The progression of space travel has taken the human race farther beyond Earth than previous generations could have possibly imagined. With technology also evolving, the outer limit of where humanity can potentially go has also been expanded.

When it comes to landings on other planets or natural satellites, man has thus far stopped at the Moon. The last manned mission there occurred 42 years ago this month. Before and since 1972, various proposals to send a human mission to Mars — the most inhabitable planet next to Earth have come and gone without much forward momentum.

However, NASA's new Orion spacecraft, which launched this morning for its first test flight, may be the vehicle that finally takes humanity to its next, reddish frontier.

"There's always a danger of over hype, but we have now built a spacecraft that is human rated for the first time in 42 years," Lockheed Martin Orion program manager Mike Hawes said in an interview with CBS News.

A possible manned mission of any sort in Orion is many years away, though.
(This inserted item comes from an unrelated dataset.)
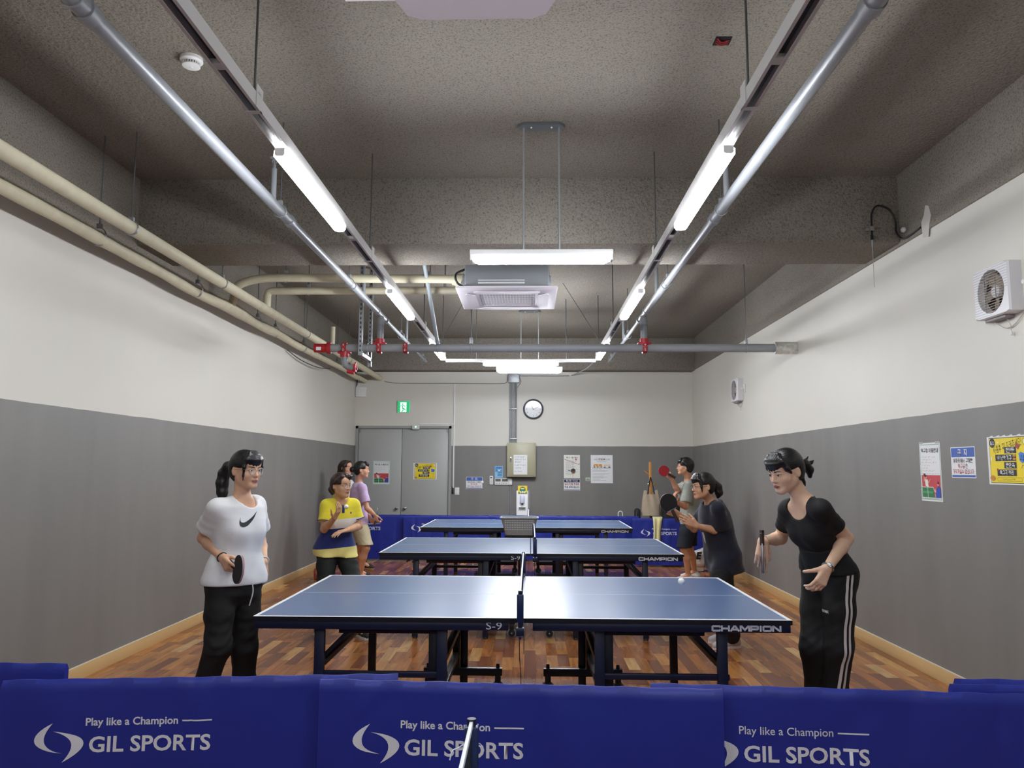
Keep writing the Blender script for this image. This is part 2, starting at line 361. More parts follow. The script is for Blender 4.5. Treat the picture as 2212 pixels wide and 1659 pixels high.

NASA's current plans are not to man the spacecraft until 2021. And any manned mission to Mars won't happen until at least the 2030s.

On the first flight, NASA is preparing for that day where humans fly in the spacecraft by testing some of its most vulnerable systems, including its heat shield, computers and other high-tech electronics. In the 4.5-hour flight, Orion will achieve an altitude of 3,600 miles away from Earth. By comparison, the International Space Station is in orbit 268 miles from Earth.

The peak altitude, achieved during Orion's second of two orbits around Earth, was chosen due to the high radiation in that area of space, termed the Van Allen belt. When it re-enters Earth's orbit, it has to slow down from 20,000 to 20 mph before landing in the Pacific Ocean.

The launch vehicle for Orion, the Delta IV, was about the only thing concerning the flight that wasn't man-rated. In the future, starting with a second scheduled 2017 Orion flight orbiting the Moon, NASA’s $8 billion Space Launch System will send the spacecraft on its way.

For that flight, and subsequent missions to go on, funding may have to come from creative sources. Already, Orion is a partnership between Lockheed Martin and NASA, and some parts are supplied by the European Space Agency. Any number of political or budgetary problems could derail future Orion timelines.

For now, though, excitement at NASA for the possibility of what lies ahead in space exploration is at heights not seen since the end of the space shuttle program. Whether that excitement ultimately results in man landing on the Red Planet a generation from now is a story yet to be told.